Complainant alleges that, during the course of preparing an appeal, he discovered a published biography of the judge in question. According to complainant, he then learned for the first time that the judge had been affiliated with Army JAG *524during his military service. The judge left active duty with Army JAG some ten years ago and now is an officer in the United States Army Reserve. Complainant alleges that the judge is so closely connected with the United States Army and Army JAG that he “was obligated to recuse or otherwise disqualify himself from hearing and determining the facts of plaintiffs case____” Complainant separately argues that the judge was not authorized to rule on his motion to alter or amend the judgment, but should have transferred the motion to the Court of Appeals for the Federal Circuit (CAFC).
Discussion
A Complaint for Judicial Misconduct may be filed by “[a]ny person alleging that a judge of this court has engaged in conduct prejudicial to the effective and expeditious administration of the business of the court.” RUSCC App. B, ¶ 1; see 28 U.S.C. § 372(c)(1) & (17) (1982). However, such a complaint may not be filed to address the merits of a case, RUSCC App. B, ¶ 3(a)(1)(ii); see also 28 U.S.C. § 372(c)(3) (1982), or to correct alleged errors that may be reviewed on appeal. In re Complaint of Judicial Misconduct No. 1, 2 Cl.Ct. 255, 258 n. 4 (1983); accord In re Charge of Judicial Misconduct, 595 F.2d 517, 517 (9th Cir.1979). Chief Judge .Browning of the Ninth Circuit addressed this issue in dismissing a complaint charging bias by a judge in a single case:
The procedures complainant invokes are designed to provide an administrative remedy for misconduct of a judge for which no judicial remedy is available. A judicial remedy is available to deal with a claim that the impartiality of a judge assigned pending litigation may reasonably be questioned. See 28 U.S.C. § 455(a) (Supp.1978).
595 F.2d at 517.
Complainant’s principal claim here is that the judge should have disqualified himself because of alleged bias growing out of his past association with Army JAG and his current association with Army Reserve. Past association with the military does not, of course, automatically disqualify a judge from ruling on matters involving the armed services. Maier v. Orr, 758 F.2d 1578, 1583 (Fed.Cir.1985).* In any case, there are established procedures for putting a judge’s status in issue and requesting that he disqualify himself. See 28 U.S.C. §§ 144, 455; RUSCC 63(c). If the alleged conflict of interest is discovered after judgment, the matter may be addressed in a motion for rehearing or relief from judgment pursuant to RUSCC 59, 60(b). See Maier, 758 F.2d at 1579. Determination of any such motion would be subject to review by the CAFC.

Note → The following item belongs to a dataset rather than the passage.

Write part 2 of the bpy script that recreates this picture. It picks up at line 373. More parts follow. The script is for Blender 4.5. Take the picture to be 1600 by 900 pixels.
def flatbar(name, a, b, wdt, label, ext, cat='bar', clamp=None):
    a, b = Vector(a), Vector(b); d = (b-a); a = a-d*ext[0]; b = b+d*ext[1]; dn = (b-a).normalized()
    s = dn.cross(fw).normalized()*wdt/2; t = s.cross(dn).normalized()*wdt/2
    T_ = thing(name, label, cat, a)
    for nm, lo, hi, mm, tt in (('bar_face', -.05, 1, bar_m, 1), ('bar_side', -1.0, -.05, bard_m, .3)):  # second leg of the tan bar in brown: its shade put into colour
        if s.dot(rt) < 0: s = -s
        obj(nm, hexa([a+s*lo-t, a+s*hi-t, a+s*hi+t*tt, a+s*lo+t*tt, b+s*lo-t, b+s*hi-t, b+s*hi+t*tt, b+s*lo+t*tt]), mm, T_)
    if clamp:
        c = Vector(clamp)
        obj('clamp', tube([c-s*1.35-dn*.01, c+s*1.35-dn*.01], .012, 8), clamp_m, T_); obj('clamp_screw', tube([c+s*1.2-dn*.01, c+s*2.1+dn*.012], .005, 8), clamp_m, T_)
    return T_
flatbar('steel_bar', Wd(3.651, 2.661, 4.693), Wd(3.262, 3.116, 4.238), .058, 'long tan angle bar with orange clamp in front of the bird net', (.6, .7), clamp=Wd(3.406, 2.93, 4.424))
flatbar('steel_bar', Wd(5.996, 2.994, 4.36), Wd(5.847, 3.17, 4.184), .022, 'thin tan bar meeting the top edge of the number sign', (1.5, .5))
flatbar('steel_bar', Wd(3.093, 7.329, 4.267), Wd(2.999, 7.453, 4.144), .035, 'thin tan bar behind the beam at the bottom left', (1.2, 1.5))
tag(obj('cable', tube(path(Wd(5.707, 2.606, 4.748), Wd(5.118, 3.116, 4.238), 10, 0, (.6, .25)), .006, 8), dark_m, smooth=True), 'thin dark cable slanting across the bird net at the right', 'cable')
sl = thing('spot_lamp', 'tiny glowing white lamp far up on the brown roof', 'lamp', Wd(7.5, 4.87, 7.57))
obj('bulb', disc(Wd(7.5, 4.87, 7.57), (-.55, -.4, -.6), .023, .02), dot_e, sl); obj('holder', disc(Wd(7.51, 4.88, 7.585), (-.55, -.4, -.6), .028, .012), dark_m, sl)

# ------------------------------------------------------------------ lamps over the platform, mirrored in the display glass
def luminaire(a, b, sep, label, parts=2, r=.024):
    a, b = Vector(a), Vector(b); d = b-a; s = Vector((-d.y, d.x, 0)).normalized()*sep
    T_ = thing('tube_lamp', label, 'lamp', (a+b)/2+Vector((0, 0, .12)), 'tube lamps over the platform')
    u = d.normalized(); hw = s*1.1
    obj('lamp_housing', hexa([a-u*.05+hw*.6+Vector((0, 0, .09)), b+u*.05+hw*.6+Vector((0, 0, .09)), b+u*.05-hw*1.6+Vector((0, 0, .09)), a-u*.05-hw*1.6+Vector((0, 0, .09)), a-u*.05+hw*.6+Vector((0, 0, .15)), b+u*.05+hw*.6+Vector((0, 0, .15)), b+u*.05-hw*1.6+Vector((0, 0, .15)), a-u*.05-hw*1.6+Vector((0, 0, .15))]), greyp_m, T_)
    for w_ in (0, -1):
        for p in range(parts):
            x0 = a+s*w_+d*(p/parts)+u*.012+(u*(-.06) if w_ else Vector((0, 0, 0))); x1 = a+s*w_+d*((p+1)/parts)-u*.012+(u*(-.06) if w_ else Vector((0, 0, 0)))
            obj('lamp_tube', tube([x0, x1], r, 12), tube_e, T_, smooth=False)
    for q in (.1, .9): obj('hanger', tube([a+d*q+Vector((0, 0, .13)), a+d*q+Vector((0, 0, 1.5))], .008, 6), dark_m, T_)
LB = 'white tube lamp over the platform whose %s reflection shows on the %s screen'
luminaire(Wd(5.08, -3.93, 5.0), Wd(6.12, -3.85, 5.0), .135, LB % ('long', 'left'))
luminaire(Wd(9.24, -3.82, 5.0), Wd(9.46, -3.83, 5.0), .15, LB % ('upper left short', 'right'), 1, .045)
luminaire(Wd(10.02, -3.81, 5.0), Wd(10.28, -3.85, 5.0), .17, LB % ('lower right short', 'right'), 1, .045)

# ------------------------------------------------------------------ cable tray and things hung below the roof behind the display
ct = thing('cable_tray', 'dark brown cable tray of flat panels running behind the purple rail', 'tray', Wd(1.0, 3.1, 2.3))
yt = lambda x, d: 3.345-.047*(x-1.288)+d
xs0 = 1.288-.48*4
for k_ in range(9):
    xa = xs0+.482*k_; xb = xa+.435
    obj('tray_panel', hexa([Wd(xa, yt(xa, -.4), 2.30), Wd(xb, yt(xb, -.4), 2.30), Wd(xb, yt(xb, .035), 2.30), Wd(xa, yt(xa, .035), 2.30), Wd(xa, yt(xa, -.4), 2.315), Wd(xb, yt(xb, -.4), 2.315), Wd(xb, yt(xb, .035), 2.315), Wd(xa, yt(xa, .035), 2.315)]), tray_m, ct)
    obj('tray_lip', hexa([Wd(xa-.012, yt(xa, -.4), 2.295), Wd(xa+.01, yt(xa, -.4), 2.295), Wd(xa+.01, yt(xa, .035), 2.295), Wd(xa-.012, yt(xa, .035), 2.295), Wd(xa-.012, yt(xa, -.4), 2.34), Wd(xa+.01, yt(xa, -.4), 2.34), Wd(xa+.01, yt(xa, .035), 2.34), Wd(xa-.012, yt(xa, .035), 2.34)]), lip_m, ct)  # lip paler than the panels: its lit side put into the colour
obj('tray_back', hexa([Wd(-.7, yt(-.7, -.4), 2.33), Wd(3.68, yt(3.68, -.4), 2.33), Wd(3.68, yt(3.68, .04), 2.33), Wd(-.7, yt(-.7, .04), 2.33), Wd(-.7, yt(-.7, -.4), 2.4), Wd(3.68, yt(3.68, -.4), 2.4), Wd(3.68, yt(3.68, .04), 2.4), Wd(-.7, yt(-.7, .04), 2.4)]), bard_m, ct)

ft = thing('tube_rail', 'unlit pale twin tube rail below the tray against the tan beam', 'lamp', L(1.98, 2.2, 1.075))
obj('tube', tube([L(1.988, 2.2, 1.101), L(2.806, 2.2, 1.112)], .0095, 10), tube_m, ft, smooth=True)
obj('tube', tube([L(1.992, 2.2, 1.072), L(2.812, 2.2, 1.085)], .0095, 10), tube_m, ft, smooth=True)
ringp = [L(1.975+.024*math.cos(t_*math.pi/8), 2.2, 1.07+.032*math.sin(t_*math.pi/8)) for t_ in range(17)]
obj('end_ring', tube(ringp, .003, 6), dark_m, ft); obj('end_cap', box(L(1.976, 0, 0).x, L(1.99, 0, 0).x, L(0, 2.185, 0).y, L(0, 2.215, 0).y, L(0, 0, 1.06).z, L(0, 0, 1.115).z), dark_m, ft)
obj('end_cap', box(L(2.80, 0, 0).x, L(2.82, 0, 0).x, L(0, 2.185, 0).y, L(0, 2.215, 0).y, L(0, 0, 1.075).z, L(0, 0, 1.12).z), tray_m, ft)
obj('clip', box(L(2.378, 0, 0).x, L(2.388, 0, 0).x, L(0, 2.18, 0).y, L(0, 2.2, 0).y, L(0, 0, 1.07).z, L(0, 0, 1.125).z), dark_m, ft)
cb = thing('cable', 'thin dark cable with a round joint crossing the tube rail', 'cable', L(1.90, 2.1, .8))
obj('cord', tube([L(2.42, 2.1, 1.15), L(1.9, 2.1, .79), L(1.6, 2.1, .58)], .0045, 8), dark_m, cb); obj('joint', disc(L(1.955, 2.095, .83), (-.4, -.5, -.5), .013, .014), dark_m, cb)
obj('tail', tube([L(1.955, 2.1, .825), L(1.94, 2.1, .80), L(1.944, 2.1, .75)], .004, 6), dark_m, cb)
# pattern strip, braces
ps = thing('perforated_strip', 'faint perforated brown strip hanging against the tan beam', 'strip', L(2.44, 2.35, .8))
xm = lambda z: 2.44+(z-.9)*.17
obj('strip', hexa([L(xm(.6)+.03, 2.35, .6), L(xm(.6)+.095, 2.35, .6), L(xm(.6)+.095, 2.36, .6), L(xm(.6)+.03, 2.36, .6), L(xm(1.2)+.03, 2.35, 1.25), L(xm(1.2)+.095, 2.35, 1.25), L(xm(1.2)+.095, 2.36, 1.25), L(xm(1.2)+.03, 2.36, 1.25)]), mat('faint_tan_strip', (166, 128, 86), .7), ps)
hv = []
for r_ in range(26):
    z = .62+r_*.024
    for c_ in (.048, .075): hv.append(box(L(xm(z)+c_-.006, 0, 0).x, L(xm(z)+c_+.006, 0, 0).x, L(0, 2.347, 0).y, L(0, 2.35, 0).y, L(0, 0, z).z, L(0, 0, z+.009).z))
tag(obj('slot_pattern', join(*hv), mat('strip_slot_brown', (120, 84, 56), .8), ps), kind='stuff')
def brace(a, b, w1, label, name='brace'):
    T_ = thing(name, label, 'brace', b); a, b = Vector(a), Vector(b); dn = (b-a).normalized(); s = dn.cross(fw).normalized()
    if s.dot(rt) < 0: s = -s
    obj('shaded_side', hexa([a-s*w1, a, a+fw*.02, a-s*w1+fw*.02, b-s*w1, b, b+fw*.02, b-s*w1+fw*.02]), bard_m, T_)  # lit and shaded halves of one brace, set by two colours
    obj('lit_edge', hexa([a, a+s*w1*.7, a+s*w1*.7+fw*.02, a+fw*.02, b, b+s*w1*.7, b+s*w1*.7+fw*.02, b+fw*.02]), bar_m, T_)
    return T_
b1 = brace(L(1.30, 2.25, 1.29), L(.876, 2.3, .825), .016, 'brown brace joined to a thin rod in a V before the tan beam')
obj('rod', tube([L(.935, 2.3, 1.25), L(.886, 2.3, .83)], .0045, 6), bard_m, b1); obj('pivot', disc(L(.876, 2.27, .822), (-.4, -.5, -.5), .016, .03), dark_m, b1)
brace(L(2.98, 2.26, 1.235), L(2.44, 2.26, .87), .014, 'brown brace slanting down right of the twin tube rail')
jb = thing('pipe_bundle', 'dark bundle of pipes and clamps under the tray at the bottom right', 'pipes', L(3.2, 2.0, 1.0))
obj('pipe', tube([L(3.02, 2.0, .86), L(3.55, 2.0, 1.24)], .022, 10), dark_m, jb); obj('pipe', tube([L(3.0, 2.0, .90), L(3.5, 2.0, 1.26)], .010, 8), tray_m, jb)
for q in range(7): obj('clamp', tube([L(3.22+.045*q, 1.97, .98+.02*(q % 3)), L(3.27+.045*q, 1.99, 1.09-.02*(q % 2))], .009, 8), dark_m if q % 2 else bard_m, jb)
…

Complainant’s alternative claim that the judge was not authorized to rule on his motion to vacate the judgment is a matter going to the merits of a case and is subject to review by direct appeal to the CAFC. Such a ruling is not the proper subject of a complaint of judicial misconduct. In re Charges of Judicial Misconduct, 613 F.2d 768, 769 (9th Cir.1980); In re Charge of Judicial Misconduct, 595 F.2d at 517; In re Complaint of Judicial Misconduct No. 1, 2 Cl.Ct. at 257.
Conclusion
The complaint is dismissed pursuant to RUSCC App. B, ¶ 3(a)(1).
Maier quoted at length from an opinion issued by the Advisory Committee on Codes of Conduct of the Judicial Conference of the United States. This opinion states as follows: " 'The mere presence as a party of the military service in which the judge served or another military service ... raises no question of disqualification.”’ 758 F.2d at 1582 (footnote omitted) (quoting Advisory Committee on Codes of Conduct Advisory Opinion No. 75).